What Voice will I Listen to?

Context for Gay Marriage?

In last week’s blog I stated that the repeal of DOMA (DOMA and the UMC) is a game changer for clergy who are being asked to officiate at gay ceremonies. While individual clergy may still wish to set higher standards and restrict who they will unite in marriage, the denomination can’t exclude a whole class of people without good reason. It would be like the United Methodist Church saying to me that I couldn’t perform marriages for people over 70 years old because they were unlikely to procreate. Unless the denomination can prove to me that there are biblical principles that I am violating, I don’t see why I couldn’t perform any marriage that is legal in my state. This would certainly be less theoretical if I were actively serving in California.


As I write this, I am aware that my authority to perform “pastoral acts,” such as funerals and weddings, is tied to my ordination and appointment to a local church. This undercarriage remains, even when I am performing my duties outside the local church and for non-Christians. There are several caveats; because congregations are notorious for being narrow-minded and prejudiced, the local church is not allowed to restrict my ministry or curtail my works of compassion towards any person or group. They certainly are not allowed to vote on who I marry or burry. The United Methodist Church, as a denomination, is equally famous for bending to political pressure and failing to do serious theological work in matters relating to social justice. To counterbalance this known fault, however, United Methodists have historically given the benefit of the doubt to individual clergy who acted according to their conscience. 


We are still three years away from the next General Conference and any opportunity to adjust our church law. As gay marriage becomes common in perhaps a half dozen states over the next year, the UM Annual Conferences of those states are unlikely to continue to defrock the clergy who perform these unions.
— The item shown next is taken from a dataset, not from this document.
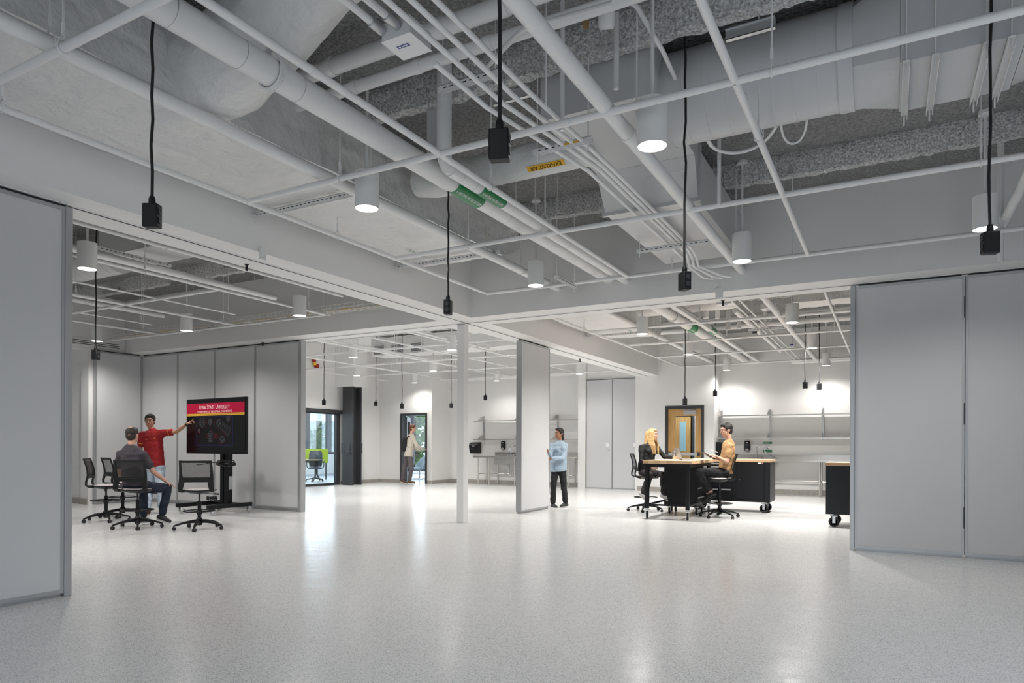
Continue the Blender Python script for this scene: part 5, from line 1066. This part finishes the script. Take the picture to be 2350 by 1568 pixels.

The question that occurs to me is, what right would either the local church or the General church have to interfere if a clergy person has the support of his or her colleagues? I have always said that my calling is to advance the Gospel in my region. The local church is often to self absorbed to support the ministry that I do for the world outside their walls. The denomination as a whole is such a nebulous political beast that it is hard to believe that it always knows what is right for my region. So, I think the United Methodist clergy of each state need to decide together what is best for the advancement of the Gospel in their context.